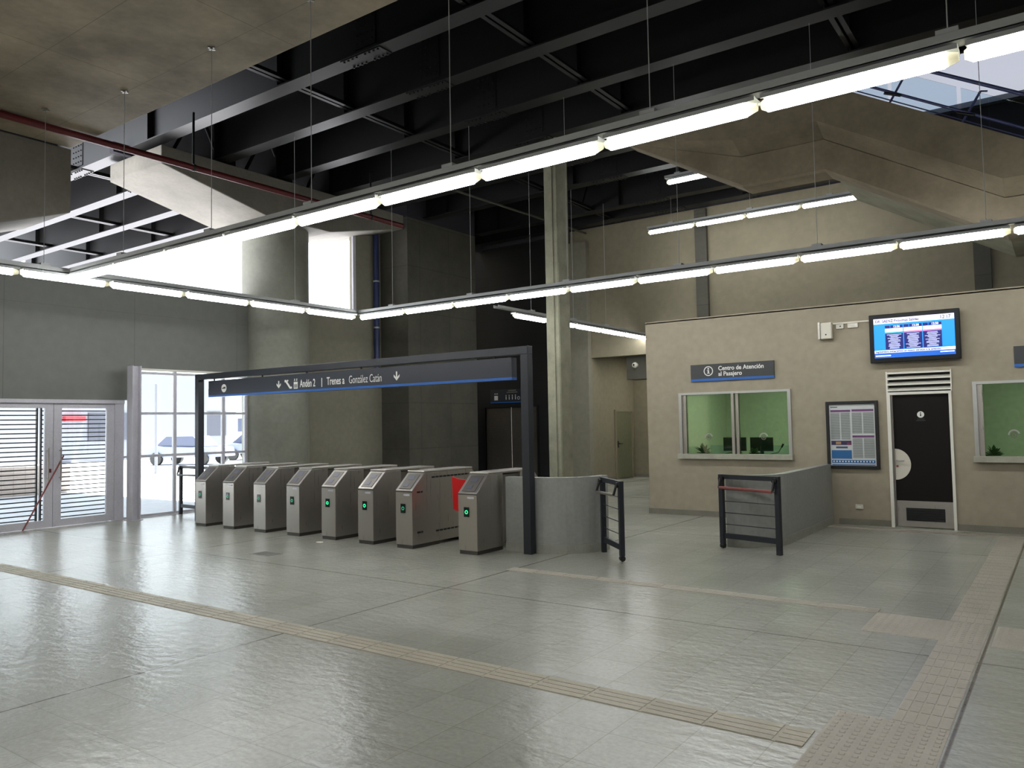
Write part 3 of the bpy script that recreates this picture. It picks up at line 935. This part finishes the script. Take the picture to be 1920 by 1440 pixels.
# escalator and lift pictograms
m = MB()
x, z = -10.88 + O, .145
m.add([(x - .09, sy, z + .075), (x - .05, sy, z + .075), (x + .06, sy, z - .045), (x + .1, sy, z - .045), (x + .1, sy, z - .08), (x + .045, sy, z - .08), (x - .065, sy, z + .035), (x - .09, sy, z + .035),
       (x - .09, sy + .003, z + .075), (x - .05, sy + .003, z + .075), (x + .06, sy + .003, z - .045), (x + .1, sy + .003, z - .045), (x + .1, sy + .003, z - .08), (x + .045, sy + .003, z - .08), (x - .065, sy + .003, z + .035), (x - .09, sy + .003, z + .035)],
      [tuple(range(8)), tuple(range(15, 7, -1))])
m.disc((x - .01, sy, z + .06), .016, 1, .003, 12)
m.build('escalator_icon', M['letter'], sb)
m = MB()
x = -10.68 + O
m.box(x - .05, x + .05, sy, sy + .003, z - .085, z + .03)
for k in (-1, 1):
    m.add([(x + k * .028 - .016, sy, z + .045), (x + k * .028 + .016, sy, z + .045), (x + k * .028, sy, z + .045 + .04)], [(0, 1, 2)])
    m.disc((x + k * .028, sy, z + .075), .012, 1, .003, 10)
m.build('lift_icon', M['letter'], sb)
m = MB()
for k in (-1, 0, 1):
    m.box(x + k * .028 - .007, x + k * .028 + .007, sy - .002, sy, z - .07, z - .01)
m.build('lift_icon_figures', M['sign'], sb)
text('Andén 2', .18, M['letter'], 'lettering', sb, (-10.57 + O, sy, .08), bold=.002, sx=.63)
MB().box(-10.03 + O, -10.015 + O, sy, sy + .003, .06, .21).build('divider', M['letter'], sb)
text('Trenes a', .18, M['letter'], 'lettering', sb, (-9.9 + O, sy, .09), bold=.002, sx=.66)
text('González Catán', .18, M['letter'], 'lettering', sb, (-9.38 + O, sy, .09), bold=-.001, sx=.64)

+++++

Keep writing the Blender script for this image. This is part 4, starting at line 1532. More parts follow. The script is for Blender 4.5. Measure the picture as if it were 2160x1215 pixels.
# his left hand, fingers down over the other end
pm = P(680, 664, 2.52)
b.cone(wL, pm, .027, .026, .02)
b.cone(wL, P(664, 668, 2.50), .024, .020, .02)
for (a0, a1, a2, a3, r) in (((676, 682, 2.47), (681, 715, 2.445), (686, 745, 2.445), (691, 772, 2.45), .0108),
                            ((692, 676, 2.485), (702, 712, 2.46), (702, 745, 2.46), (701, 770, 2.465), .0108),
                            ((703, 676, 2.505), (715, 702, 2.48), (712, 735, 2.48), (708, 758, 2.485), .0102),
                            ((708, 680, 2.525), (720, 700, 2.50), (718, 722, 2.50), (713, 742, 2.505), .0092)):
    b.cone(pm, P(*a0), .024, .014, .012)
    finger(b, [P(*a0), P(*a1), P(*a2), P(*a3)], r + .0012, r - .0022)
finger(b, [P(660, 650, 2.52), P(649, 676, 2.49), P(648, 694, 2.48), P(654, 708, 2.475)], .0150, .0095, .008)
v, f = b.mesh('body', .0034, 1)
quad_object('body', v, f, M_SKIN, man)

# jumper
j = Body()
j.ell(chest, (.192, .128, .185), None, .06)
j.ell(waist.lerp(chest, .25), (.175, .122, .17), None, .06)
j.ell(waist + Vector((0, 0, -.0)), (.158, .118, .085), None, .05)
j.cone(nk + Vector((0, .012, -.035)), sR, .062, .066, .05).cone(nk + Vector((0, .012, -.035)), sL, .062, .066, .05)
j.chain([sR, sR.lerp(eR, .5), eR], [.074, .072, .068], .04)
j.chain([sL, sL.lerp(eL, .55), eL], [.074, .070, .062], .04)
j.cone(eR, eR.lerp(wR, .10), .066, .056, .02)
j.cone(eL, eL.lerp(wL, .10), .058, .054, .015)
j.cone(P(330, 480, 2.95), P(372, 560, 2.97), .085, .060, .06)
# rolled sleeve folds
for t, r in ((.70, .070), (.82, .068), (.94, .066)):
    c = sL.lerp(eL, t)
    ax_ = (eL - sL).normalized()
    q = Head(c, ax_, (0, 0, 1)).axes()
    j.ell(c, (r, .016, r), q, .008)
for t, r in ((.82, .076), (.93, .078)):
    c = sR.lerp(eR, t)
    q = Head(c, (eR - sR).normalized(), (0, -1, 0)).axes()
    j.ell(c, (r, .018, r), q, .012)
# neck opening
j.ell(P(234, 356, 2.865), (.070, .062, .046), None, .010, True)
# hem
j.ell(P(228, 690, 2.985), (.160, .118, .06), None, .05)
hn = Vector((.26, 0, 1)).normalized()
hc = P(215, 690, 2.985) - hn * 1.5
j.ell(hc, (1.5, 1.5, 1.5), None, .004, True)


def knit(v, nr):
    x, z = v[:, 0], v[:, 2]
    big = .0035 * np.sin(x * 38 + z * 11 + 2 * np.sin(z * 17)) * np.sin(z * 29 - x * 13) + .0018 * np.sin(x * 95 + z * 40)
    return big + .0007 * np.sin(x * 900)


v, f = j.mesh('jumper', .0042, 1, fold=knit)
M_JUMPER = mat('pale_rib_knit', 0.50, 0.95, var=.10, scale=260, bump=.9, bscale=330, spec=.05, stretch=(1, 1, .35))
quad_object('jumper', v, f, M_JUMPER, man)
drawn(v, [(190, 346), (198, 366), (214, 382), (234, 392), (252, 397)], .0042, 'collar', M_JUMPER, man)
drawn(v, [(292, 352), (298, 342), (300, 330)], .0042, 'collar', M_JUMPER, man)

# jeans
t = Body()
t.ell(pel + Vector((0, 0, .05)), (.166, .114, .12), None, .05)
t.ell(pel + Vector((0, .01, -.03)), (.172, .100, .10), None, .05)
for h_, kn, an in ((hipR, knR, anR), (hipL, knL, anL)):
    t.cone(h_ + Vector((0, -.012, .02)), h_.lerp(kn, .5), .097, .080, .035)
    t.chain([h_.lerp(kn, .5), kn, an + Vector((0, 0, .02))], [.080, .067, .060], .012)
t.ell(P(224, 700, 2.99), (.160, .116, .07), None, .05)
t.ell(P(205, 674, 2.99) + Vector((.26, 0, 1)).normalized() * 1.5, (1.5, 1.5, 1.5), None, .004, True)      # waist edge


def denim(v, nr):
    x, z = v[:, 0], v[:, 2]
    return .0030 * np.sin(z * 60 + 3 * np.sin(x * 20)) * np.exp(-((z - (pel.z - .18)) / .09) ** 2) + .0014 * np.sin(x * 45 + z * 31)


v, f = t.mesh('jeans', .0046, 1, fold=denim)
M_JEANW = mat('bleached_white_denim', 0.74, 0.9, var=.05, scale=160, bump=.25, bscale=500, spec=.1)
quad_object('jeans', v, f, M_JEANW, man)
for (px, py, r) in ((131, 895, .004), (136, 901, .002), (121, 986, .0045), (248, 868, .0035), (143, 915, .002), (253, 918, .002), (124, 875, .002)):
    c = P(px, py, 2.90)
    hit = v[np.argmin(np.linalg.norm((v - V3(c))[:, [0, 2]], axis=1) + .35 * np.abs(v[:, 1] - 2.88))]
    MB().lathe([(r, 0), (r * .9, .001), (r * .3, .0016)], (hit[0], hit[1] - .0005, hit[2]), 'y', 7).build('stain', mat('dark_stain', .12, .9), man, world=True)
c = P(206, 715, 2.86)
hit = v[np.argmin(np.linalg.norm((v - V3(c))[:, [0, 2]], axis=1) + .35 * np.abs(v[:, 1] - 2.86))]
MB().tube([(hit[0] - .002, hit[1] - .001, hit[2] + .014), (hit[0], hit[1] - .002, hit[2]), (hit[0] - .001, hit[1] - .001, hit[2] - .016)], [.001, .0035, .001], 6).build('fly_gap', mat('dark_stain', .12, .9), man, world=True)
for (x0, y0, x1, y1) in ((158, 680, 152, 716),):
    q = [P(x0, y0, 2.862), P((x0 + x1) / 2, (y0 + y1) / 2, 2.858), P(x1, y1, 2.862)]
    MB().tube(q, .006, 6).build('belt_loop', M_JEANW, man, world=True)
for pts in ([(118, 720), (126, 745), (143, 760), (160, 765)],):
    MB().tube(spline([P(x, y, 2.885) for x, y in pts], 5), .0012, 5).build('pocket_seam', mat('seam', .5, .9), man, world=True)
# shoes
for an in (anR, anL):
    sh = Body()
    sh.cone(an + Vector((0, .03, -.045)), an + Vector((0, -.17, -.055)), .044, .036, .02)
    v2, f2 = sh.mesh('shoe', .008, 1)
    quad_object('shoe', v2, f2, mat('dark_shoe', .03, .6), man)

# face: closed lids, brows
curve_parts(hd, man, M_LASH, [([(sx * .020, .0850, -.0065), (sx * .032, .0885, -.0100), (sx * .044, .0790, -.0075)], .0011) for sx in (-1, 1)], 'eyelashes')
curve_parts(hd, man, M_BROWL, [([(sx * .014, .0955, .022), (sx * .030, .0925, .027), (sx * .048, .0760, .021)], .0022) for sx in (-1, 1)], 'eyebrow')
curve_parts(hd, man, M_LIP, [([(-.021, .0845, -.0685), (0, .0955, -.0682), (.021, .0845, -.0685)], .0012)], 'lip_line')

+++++

Directive
Copy exactly the lines from the line with "Write part 3" up to and including the line with "text('González Catán', .18, M['letter'], 'lettering', sb, (-9.38", and no other lines.

Output of the exercise
Write part 3 of the bpy script that recreates this picture. It picks up at line 935. This part finishes the script. Take the picture to be 1920 by 1440 pixels.
# escalator and lift pictograms
m = MB()
x, z = -10.88 + O, .145
m.add([(x - .09, sy, z + .075), (x - .05, sy, z + .075), (x + .06, sy, z - .045), (x + .1, sy, z - .045), (x + .1, sy, z - .08), (x + .045, sy, z - .08), (x - .065, sy, z + .035), (x - .09, sy, z + .035),
       (x - .09, sy + .003, z + .075), (x - .05, sy + .003, z + .075), (x + .06, sy + .003, z - .045), (x + .1, sy + .003, z - .045), (x + .1, sy + .003, z - .08), (x + .045, sy + .003, z - .08), (x - .065, sy + .003, z + .035), (x - .09, sy + .003, z + .035)],
      [tuple(range(8)), tuple(range(15, 7, -1))])
m.disc((x - .01, sy, z + .06), .016, 1, .003, 12)
m.build('escalator_icon', M['letter'], sb)
m = MB()
x = -10.68 + O
m.box(x - .05, x + .05, sy, sy + .003, z - .085, z + .03)
for k in (-1, 1):
    m.add([(x + k * .028 - .016, sy, z + .045), (x + k * .028 + .016, sy, z + .045), (x + k * .028, sy, z + .045 + .04)], [(0, 1, 2)])
    m.disc((x + k * .028, sy, z + .075), .012, 1, .003, 10)
m.build('lift_icon', M['letter'], sb)
m = MB()
for k in (-1, 0, 1):
    m.box(x + k * .028 - .007, x + k * .028 + .007, sy - .002, sy, z - .07, z - .01)
m.build('lift_icon_figures', M['sign'], sb)
text('Andén 2', .18, M['letter'], 'lettering', sb, (-10.57 + O, sy, .08), bold=.002, sx=.63)
MB().box(-10.03 + O, -10.015 + O, sy, sy + .003, .06, .21).build('divider', M['letter'], sb)
text('Trenes a', .18, M['letter'], 'lettering', sb, (-9.9 + O, sy, .09), bold=.002, sx=.66)
text('González Catán', .18, M['letter'], 'lettering', sb, (-9.38 + O, sy, .09), bold=-.001, sx=.64)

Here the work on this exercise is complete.